Citing the risk of a missile attack on the United States, President Donald Trump signed an executive order Monday night for the Defense Department to deploy and maintain a so-called "Iron Dome." The order requires Defense Secretary Pete Hegseth to submit plans for a next-generation missile defense shield within 60 days.
“I’m directing our new Secretary of Defense to immediately begin the construction of a state-of-the-art Iron Dome missile defense shield, which will be able to protect Americans,” he said Monday evening an event with House Republicans at his hotel on Doral, Florida. “We protect other countries, but we don’t protect ourselves.”

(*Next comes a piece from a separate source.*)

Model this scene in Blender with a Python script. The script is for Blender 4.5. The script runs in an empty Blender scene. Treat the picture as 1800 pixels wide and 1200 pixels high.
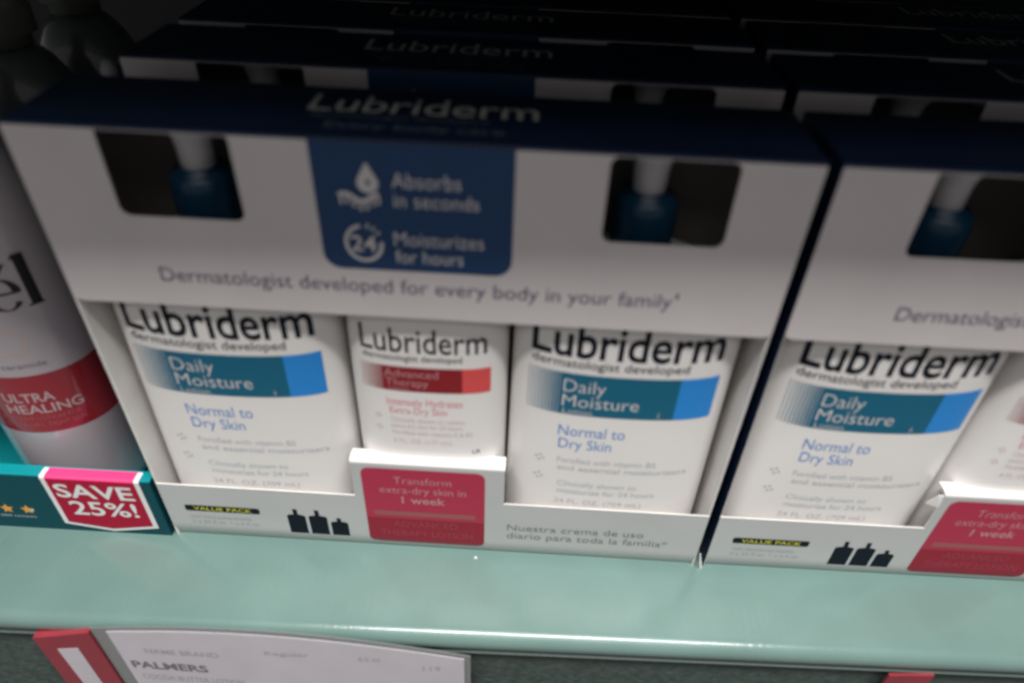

The executive order cites the threat of attack by ballistic, hypersonic and cruise missiles and other advanced aerial attacks, saying they are “the most catastrophic threat facing the United States.”
Israel currently operates an Iron Dome system to intercept incoming rockets that has been routinely deployed during its conflicts with Hamas, Hezbollah and Iran over the past 15 months.
The United States already has some ground-based missile-interception capability with 44 systems deployed in Alaska and California. The Defense Department plans to add to those systems over the next three years.
"The Iron Dome for America," as the executive order calls it, should be able to defend the U.S. from “next-generation aerial attacks from peer, near-peer and rogue adversaries,” it said without naming specific countries.
China and Russia are the only two countries known to have intercontinental ballistic missiles that could reach the United States.
The executive order cites former President Ronald Reagan’s efforts to build a nuclear attack defense system in the 1980s as leading to technological advancements toward an Iron Dome. The Strategic Defense Initiative, also known as "Star Wars," was given up in 1993 because it cost too much and lacked political support after Reagan left office.
The Iron Dome executive order calls for accelerated deployment of systems to sense and track hypersonic and ballistic missiles, as well as the development and deployment of space-based interceptors and systems to defeat missile attacks before they are launched. It also directs the Defense Department to secure a supply chain for the necessary components of such a system.
Hegseth is directed to work with the director of the Office of Management and Budget to submit an Iron Dome funding plan to the president for inclusion in the 2026 fiscal year budget.